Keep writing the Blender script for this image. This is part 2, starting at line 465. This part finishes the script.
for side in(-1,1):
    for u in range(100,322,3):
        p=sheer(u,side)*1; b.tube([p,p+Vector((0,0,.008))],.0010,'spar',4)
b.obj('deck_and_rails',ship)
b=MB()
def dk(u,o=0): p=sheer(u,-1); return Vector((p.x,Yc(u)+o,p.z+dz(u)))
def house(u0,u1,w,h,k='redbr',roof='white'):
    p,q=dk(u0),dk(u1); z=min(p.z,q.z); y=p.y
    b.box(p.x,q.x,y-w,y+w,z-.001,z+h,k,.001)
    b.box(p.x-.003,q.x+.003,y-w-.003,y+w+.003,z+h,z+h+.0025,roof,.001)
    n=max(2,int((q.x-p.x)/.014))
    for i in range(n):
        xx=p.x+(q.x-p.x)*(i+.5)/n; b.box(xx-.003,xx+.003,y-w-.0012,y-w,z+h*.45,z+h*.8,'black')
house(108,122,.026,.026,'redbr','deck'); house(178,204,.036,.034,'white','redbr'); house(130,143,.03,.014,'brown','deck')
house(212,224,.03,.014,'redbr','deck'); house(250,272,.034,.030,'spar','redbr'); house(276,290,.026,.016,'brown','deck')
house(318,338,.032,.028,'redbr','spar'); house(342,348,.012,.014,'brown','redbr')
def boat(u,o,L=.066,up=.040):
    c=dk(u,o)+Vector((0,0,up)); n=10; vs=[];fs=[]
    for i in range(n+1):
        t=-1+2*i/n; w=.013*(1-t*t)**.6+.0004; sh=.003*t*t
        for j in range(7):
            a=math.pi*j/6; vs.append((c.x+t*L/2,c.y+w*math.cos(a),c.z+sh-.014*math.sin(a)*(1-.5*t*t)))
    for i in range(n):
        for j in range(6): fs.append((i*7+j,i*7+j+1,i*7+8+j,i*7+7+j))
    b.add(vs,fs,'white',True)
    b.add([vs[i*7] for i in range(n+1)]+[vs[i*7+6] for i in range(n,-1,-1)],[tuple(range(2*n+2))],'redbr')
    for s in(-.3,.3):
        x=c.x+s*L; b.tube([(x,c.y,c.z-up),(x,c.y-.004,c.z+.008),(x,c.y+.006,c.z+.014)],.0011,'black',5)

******

● Exercise goal
Reproduce the data shown above exactly.

● Response below
Keep writing the Blender script for this image. This is part 2, starting at line 465. This part finishes the script.
for side in(-1,1):
    for u in range(100,322,3):
        p=sheer(u,side)*1; b.tube([p,p+Vector((0,0,.008))],.0010,'spar',4)
b.obj('deck_and_rails',ship)
b=MB()
def dk(u,o=0): p=sheer(u,-1); return Vector((p.x,Yc(u)+o,p.z+dz(u)))
def house(u0,u1,w,h,k='redbr',roof='white'):
    p,q=dk(u0),dk(u1); z=min(p.z,q.z); y=p.y
    b.box(p.x,q.x,y-w,y+w,z-.001,z+h,k,.001)
    b.box(p.x-.003,q.x+.003,y-w-.003,y+w+.003,z+h,z+h+.0025,roof,.001)
    n=max(2,int((q.x-p.x)/.014))
    for i in range(n):
        xx=p.x+(q.x-p.x)*(i+.5)/n; b.box(xx-.003,xx+.003,y-w-.0012,y-w,z+h*.45,z+h*.8,'black')
house(108,122,.026,.026,'redbr','deck'); house(178,204,.036,.034,'white','redbr'); house(130,143,.03,.014,'brown','deck')
house(212,224,.03,.014,'redbr','deck'); house(250,272,.034,.030,'spar','redbr'); house(276,290,.026,.016,'brown','deck')
house(318,338,.032,.028,'redbr','spar'); house(342,348,.012,.014,'brown','redbr')
def boat(u,o,L=.066,up=.040):
    c=dk(u,o)+Vector((0,0,up)); n=10; vs=[];fs=[]
    for i in range(n+1):
        t=-1+2*i/n; w=.013*(1-t*t)**.6+.0004; sh=.003*t*t
        for j in range(7):
            a=math.pi*j/6; vs.append((c.x+t*L/2,c.y+w*math.cos(a),c.z+sh-.014*math.sin(a)*(1-.5*t*t)))
    for i in range(n):
        for j in range(6): fs.append((i*7+j,i*7+j+1,i*7+8+j,i*7+7+j))
    b.add(vs,fs,'white',True)
    b.add([vs[i*7] for i in range(n+1)]+[vs[i*7+6] for i in range(n,-1,-1)],[tuple(range(2*n+2))],'redbr')
    for s in(-.3,.3):
        x=c.x+s*L; b.tube([(x,c.y,c.z-up),(x,c.y-.004,c.z+.008),(x,c.y+.006,c.z+.014)],.0011,'black',5)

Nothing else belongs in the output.